DO THIS –
Output only the lines from the start of the entries through the line holding "bm = B(); box(bm, 1.3, 1.42, YB+.12, 5.98, 0, CEIL);". Each line must match the original exactly.

START

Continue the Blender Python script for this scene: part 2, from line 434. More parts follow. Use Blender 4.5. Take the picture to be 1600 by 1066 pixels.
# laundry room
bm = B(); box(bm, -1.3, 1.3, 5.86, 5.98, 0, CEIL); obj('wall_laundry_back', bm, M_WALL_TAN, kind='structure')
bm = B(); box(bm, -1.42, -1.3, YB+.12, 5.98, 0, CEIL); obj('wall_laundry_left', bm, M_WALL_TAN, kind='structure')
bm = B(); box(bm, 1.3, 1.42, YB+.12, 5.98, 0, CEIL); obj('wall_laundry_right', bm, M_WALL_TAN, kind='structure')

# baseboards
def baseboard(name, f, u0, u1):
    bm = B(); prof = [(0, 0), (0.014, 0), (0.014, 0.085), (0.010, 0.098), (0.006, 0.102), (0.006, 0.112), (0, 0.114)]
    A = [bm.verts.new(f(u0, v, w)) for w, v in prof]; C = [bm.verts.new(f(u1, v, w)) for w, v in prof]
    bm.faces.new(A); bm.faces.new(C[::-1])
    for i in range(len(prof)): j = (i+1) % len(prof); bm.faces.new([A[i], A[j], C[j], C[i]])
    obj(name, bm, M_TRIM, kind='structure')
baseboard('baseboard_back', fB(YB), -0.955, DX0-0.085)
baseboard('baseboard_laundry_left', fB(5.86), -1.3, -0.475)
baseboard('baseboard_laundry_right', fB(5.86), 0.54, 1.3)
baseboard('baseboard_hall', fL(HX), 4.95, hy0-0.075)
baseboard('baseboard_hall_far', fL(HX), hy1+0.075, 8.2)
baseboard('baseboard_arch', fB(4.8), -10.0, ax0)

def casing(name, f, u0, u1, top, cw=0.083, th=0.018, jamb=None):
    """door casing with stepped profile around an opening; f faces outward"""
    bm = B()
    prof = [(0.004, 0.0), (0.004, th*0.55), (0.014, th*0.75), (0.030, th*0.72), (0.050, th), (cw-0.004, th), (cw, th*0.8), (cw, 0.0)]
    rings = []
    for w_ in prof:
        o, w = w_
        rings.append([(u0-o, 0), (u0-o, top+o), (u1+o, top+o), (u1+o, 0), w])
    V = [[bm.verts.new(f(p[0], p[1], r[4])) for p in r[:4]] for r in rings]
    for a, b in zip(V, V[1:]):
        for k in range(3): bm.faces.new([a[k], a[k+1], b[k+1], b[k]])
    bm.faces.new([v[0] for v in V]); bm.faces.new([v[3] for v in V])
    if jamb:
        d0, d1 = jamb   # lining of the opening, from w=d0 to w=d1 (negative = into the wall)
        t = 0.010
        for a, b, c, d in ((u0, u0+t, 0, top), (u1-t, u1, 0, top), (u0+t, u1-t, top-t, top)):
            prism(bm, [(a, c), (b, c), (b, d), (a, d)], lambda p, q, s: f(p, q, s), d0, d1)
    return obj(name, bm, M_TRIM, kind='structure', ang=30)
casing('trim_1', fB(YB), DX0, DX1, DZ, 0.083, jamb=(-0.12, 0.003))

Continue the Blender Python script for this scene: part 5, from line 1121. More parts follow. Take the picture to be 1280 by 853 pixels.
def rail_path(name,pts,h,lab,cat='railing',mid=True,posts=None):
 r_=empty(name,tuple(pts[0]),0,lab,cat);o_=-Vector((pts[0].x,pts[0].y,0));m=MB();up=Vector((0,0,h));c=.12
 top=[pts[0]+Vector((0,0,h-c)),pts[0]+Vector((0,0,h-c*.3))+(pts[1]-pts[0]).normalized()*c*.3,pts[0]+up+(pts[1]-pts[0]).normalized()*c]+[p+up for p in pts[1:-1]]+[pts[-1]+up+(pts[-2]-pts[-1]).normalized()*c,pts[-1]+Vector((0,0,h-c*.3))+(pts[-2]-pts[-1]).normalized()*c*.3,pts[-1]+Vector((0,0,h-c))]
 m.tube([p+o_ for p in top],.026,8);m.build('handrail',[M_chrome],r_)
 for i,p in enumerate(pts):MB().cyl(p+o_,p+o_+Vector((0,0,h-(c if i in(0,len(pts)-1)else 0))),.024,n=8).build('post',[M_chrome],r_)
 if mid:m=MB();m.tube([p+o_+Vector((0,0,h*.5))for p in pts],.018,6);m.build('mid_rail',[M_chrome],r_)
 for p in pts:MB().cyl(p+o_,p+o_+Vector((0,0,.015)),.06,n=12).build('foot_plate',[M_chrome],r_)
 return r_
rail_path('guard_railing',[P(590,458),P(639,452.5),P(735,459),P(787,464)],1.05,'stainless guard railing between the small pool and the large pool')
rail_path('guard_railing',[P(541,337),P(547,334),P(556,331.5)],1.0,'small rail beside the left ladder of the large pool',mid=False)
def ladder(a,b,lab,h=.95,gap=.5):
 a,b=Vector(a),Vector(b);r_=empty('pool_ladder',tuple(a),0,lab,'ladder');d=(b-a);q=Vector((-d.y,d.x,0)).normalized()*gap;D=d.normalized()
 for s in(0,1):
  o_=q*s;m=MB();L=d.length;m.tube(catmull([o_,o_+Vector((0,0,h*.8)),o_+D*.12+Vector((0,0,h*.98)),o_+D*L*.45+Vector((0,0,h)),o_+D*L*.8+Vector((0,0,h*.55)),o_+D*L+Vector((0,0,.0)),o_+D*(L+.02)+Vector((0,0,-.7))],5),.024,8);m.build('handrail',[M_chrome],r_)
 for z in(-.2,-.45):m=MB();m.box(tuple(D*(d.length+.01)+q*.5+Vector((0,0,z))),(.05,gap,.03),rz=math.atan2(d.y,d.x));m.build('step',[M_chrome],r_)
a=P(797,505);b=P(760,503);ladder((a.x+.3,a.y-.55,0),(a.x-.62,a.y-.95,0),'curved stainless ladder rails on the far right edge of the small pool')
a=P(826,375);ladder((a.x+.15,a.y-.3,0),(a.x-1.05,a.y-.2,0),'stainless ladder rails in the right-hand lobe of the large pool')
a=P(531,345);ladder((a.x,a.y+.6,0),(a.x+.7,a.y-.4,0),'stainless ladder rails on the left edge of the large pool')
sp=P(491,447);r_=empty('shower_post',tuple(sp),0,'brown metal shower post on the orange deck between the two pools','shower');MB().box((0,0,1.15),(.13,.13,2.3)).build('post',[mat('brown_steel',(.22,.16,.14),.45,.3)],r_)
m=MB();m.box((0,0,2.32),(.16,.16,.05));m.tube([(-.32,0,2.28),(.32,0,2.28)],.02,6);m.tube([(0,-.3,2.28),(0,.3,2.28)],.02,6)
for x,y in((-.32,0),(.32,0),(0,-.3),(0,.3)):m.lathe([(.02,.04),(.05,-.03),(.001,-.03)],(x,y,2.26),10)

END

SOLUTION –
Continue the Blender Python script for this scene: part 2, from line 434. More parts follow. Use Blender 4.5. Take the picture to be 1600 by 1066 pixels.
# laundry room
bm = B(); box(bm, -1.3, 1.3, 5.86, 5.98, 0, CEIL); obj('wall_laundry_back', bm, M_WALL_TAN, kind='structure')
bm = B(); box(bm, -1.42, -1.3, YB+.12, 5.98, 0, CEIL); obj('wall_laundry_left', bm, M_WALL_TAN, kind='structure')
bm = B(); box(bm, 1.3, 1.42, YB+.12, 5.98, 0, CEIL); obj('wall_laundry_right', bm, M_WALL_TAN, kind='structure')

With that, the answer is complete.